Fútbol inglés y fútbol alemán son mundos de características parecidas. La idiosincrasia del balompié en el Reino Unido se definió durante muchos años en, entre otras cosas, la ovación a ese futbolista que, totalmente embarrado, recupera un balón a ras de suelo, abre a banda y marcha a cargar el área en busca del remate. En Alemania son menos románticos que en las islas, pero, hasta la aparición de la nueva generación, representada por talentos como Özil o Götze, el deporte rey era reflejo de efectividad, seriedad, potencia y fuerza física. Tres interiores de perfil 'box-to-box' se convirtieron en gigantes europeos durante los primeros años de este siglo. 

Michael fue el eterno subcampeón. Ballack era una bestia privilegiada para el fútbol. Aunaba golpeo de balón, poderío físico, un disparo que rompía redes y, sobre todo, llegada al área y gol, mucho gol. El Bayer Neverkusen fue su equipo, el conjunto que lo definía. Un cuadro que, con Ballack como líder, partió Europa a base de físico, choques, balones al área, remates e incorporaciones desde el centro del campo. También mostró el gran defecto histórico del alemán: parecía no haber nacido para ganar. Michael dominaba la élite, pero llegado el momento decisivo, por diferentes motivos, la imagen de Ballack recogiendo el premio al subcampeón y lamentándose de la derrota se repetía, como en aquel fatídico año 2002 donde se le escaparon la final de la Champions, la final del Mundial (no pudo jugarla por sanción) y la de la Copa alemana. Y, pese a eso, ganó mucho en Munich y Londres.

0-3 en el marcador tras una primera parte muy adversa. Steven corría, animaba a los que veía decaídos, se jugaba el tipo en cada balón. Gerrard dejó pasar innumerables oportunidades de ganar más títulos porque su pasión por el Liverpool se lo impedía. Santo y seña de su equipo, antes aficionado que estrella, el eterno '8' es el alma de Anfield. Su partido más memorable traspasa los aspectos meramente deportivos para colarse en el terreno de lo emocional. Solo alguien con una ascendencia enorme sobre los suyos, una personalidad extremadamente férrea y un estatus de futura leyenda puede erigirse como líder de un episodio tan glorioso como dificultoso, superando todo tipo de inconvenientes para acabar levantando el más preciado de los trofeos. Más allá de su esfuerzo, su recorrido y sus goles, Gerrard fue, es y será aquel centrocampista que alentaba a sus compañeros, gritaba y luchaba en Estambul, aquel que llevó a los suyos a una de las gestas más increíbles de la historia del deporte en la noche que lo define como persona, futbolista y mito.

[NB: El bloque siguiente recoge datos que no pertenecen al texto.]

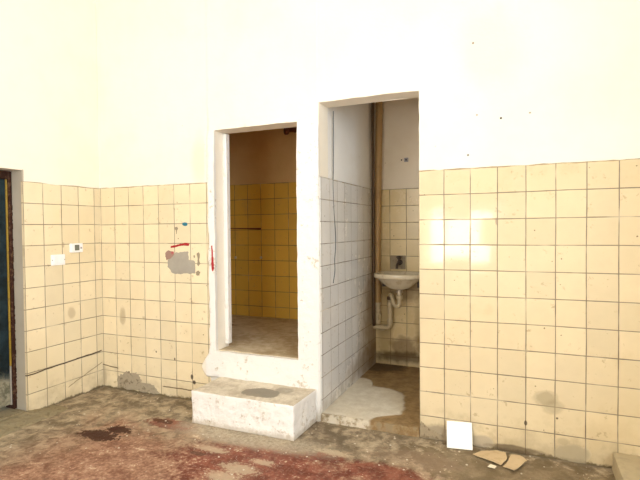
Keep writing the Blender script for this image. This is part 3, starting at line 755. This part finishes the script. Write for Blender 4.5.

En el instante en que el balón lanzado por Drogba tocó la red en Munich, Frank exhaló un suspiro de liberación. Cuando parecía que se estaba yendo, consiguió el único objetivo que le quedaba, la copa cuya ausencia en su vitrina le atormentaba. Lampard venció a su destino, un destino que le apartó del objetivo por el que él se había encargado de luchar, del que solo le separó un inoportuno resbalón de Terry en el momento que más cerca estuvo. Petr, John, Ashley, Frank y Didier, columna vertebral de una generación que, en un ejercicio de justicia romántica y poética, recibió lo que el fútbol les había quitado en su plenitud. Poco después se establecería como máximo goleador de la historia del Chelsea gracias a su capacidad de llegada al área y acierto en la definición, virtudes que ha disfrutado un club del que ya es uno de los mayores protagonistas de su historia.